I can give dozens of examples in Europe and daughter languages of English and Portuguese and French.   

     E. Faingold has adopted and supported Markey's claim that when only two languages meet, you don't get a creole, but something else.  However, his examples are Yiddish-influenced Spanish and Portuguese, which is a special situation--and therefore not probative--because the two languages have a common vocabulary and grammar system (though Spanish has lost the future subjunctive, which is preserved in Portuguese) despite vast differences in pronunciation . . . which I don't remember Faingold's mentioning.   Portuguese and French share nasal vowels, the de-affrication of "j," etc.

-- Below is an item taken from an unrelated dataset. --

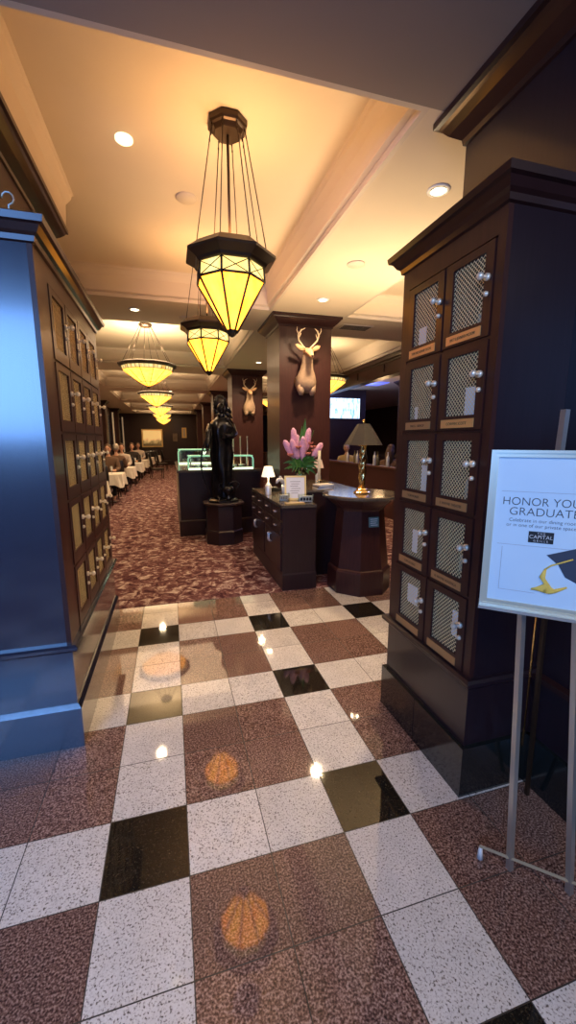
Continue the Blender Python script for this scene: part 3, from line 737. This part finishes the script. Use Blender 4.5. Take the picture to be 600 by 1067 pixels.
for i in range(K+1):
    z = .05+1.23*i/K; R_ = pr(z)
    for k in range(n):
        a = 2*PI*k/n; r = R_*(1+(.13*math.sin(5*a+phs[0]+2.2*z)+.09*math.sin(9*a+phs[1]-3*z)+.06*math.sin(14*z+3*a))*(1 if z<1.15 else .3))
        vs.append((r*math.cos(a), r*.75*math.sin(a), z))
b.add(vs, [(i*n+k,i*n+(k+1)%n,(i+1)*n+(k+1)%n,(i+1)*n+k) for i in range(K) for k in range(n)]+[tuple(range(n)),tuple(K*n+k for k in range(n))], True)
b.tube([(0,0,1.25),(0,-.01,1.33)],[.055,.05],12)
b.ball((0,-.02,1.39),(.062,.075,.085),16,12); b.tube([(0,-.08,1.41),(0,-.105,1.375),(0,-.09,1.365)],[.01,.014,.008],8)   # head and nose
b.ball((0,-.085,1.345),(.02,.01,.006),8,6)
b.tube([(-.15,0,1.15),(-.20,-.04,1.02),(-.215,-.09,.90),(-.235,-.15,.82)],[.055,.048,.04,.028],10)   # left arm to the bow
b.tube([(.15,0,1.15),(.19,-.06,1.02),(.13,-.16,.98),(.04,-.19,1.0)],[.055,.048,.04,.028],10)
for s in (-1,1): b.tube([(s*.07,-.05,.08),(s*.075,-.12,.06),(s*.08,-.18,.055)],[.04,.035,.02],8)
for q in range(4):
    b.tube([(-.235+.012*q,-.15,.82-.004*q),(-.25+.012*q,-.175,.80),(-.24+.012*q,-.18,.775)],[.009,.008,.006],6)
    b.tube([(.04,-.19,1.0-.014*q),(.0,-.20,1.0-.014*q),(-.02,-.185,.995-.014*q)],[.009,.008,.006],6)
b.build('robed_figure','bronze',t)
hb = MB()
hb.ball((.0,.05,1.45),(.10,.05,.13),14,10)
for k in range(30):
    a = PI*(-.25+1.5*(k%15)/14); L_ = (.10,.07)[k//15]
    c0 = Vector((.05*math.cos(a),.03+.03*(k//15),1.42+.06*math.sin(a)))
    c1 = c0+Vector((L_*math.cos(a)*.6, .02, L_*math.sin(a)*1.1+.01))
    hb.tube([c0,c0.lerp(c1,.5),c0.lerp(c1,.85),c1],[.016,.026,.022,.008],7,squash=.5)
for k in range(16):
    z = 1.42-.075*k; hb.tube([(.07,.05,z),(.12,.06,z-.03),(.16+.012*(k%3),.05,z-.09)],[.03,.036,.012],7,squash=.5)
hb.build('feather_headdress','bronze',t)
bw = MB(); pts = []
for i in range(15):
    q = i/14; pts.append((-.13-.20*math.sin(PI*(q*.9+.05))*1.0-.0*q, -.17, .06+1.05*q))
bw.tube(pts,[.006+.007*math.sin(PI*i/14) for i in range(15)],6); bw.tube([pts[0],pts[-1]],.002,4)
bw.build('bow','bronze',t)
u = MB().lathe([(.05,.05),(.055,.07),(.03,.10),(.035,.12),(.085,.17),(.09,.20),(.07,.235),(.05,.25)],18,c=(.06,-.17))
u.tube([(.14,-.17,.19),(.20,-.17,.22),(.22,-.17,.28),(.17,-.17,.32),(.10,-.17,.30),(.05,-.17,.27)],[.012]*5+[.008],8)
u.tube([(-.02,-.17,.19),(-.07,-.17,.22),(-.08,-.17,.28),(-.03,-.17,.30)],[.012,.012,.010,.006],8)
u.build('urn','bronze',t)
# ------------------------------------------------------------------ raw bar station
t = thing('service_bar','long dark panelled service bar counter behind the bronze statue','counter',(.42,5.5,0))
MB().box(0,1.34,0,3.0,0,1.05).build('body','wood_end',t)
ring_sweep(MB(), rect(0,1.34,0,3.0), [(0,0),(.02,0),(.02,.25),(0,.27)]).build('plinth','wood_dark',t)
MB().box(-.03,1.35,-.03,3.0,1.05,1.09).build('stone_top','counter_stone',t)
MB().box(-.012,0,.25,2.8,.35,1.0).build('pale_side_panel',pm('cream_panel',(.45,.38,.30),.5),t)
def guard(name, label, x0, x1, y, z0, z1, dy=.35):
    t = thing(name, label, 'glass guard', (x0,y,z0)); w = x1-x0; h_ = z1-z0
    m = MB(); r = .06
    p = [(0,0,.012),(0,0,h_-r)]+[(r-r*math.cos(a),0,h_-r+r*math.sin(a)) for a in (PI/8,PI/4,PI*3/8,PI/2)]+[(w-r,0,h_)]+[(w-r+r*math.sin(a),0,h_-r+r*math.cos(a)) for a in (PI/8,PI/4,PI*3/8,PI/2)]+[(w,0,.012)]
    m.tube(p,.014,8); m.build('curved_green_edge','green_glass',t)
    MB().box(0,w,-.012,.012,0,.026).build('lit_bottom_edge','case_light',t)
    MB().box(.02,w-.02,-.003,.003,.028,h_-.02).build('glass_pane','glass',t)
    MB().box(0,w,.015,dy,h_-.008,h_+.008).build('top_shelf_glass','green_glass',t)
    for xx in (.05,w-.05): MB().tube([(xx,dy-.02,0),(xx,dy-.02,h_-.008)],.012,8).build('post','chrome',t)
    return t
guard('sneeze_guard','green edged curved glass guard on the service bar, behind the statue',.58,1.66,5.62,1.09,1.31)
guard('sneeze_guard','farther green edged glass guard at the left end of the service bar',.46,1.5,7.4,1.09,1.38,.5)
for i in range(4):
    o = MB().lathe([(.02,0),(.02,.01),(.010,.012),(.010,.52),(.014,.525),(.014,.55)],10).build('chrome_post','chrome',loc=(1.30+.13*i,6.3,1.09)); tag(o,'slim chrome post on the service bar, %s from the left of four' % ('first','second','third','fourth')[i],'post','slim chrome posts on the service bar')
random.seed(3)
for i in range(6):
    o = MB().lathe([(.035,0),(.055,.03),(.06,.06),(.055,.06),(.03,.012),(0,.012)],14,cap=False).build('glass_bowl','steel',loc=(.72+.16*i,5.85+.1*(i%2),1.09)); tag(o,'small metal bowl behind the glass guard on the service bar','bowl','small bowls on the service bar')
point('case_light',(1.1,5.8,1.27),(.8,1,.7),2.0,.05)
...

       Interestingly for present purposes, further changes have affected Portuguese in Brazil.  There are four ways to pronounce forte--with or without loss of final vowel (pronounced "i") combined with affrication or not of //t//--which are combined with the two ways of pronouncing "r," apical and uvular.  A preliminary some years ago suggested that that not all possible combinations of the three variants is possible; one of the "r" sounds implies, or is implied by, one of the other factors or its absence, i.e. by given combination of the two factors.  This is something that developmental linguists would find worth going into.
     More interesting is the similarity between Spanish and modern Greek.  Greek was a part of the Byzantine Empire before the Umayyads conquered Iberia. The two languages have a like rhythm, accent (not stress--there is no lengthening--but tone), vocalism, and, notably, their similar consonantism--the fricatives, voiced and not voiced, and the lisped (retracted-tongue-tip) sibilants.  Oddly, Spanish has got only voiceless sibilants.   Why?  Since "ss"  and "x" in Hellenistic Greek represented the "sh" sound, it's no surprise that Portuguese uses "x" for that sound.  But Spanish, like French, uses the letter "j" for examples in which Portuguese has got "x"--including sounds derived from Latin consonantal-i (English "y") and of course the palatalized lateral that became the same.  This "j" in Spanish was once like English "j" when it came from a y-sound (cf. Spanish in Seville, in Argentinia, etc.)  or a palatalized ''g''  (the palatalized "d" has a more complex Romance history).  As in French, it has become "zh" in  Portuguese.  Why did it get devoiced in Spanish as a "sh" sound and then get replaced with the Arabic sound?  Or is that the correct temporal sequence?

     Usually rules become more general--with loss of restricting features.  But sometimes they shrink.  The rule dropping //h// before an unstressed vowel ('im for him, vehicle, vehement, etc.) has shrunk in that it no longer applies to the beginning of an orthotone (non-clitic) word.  What used to be "a history : an historical" is now "a history : a historical."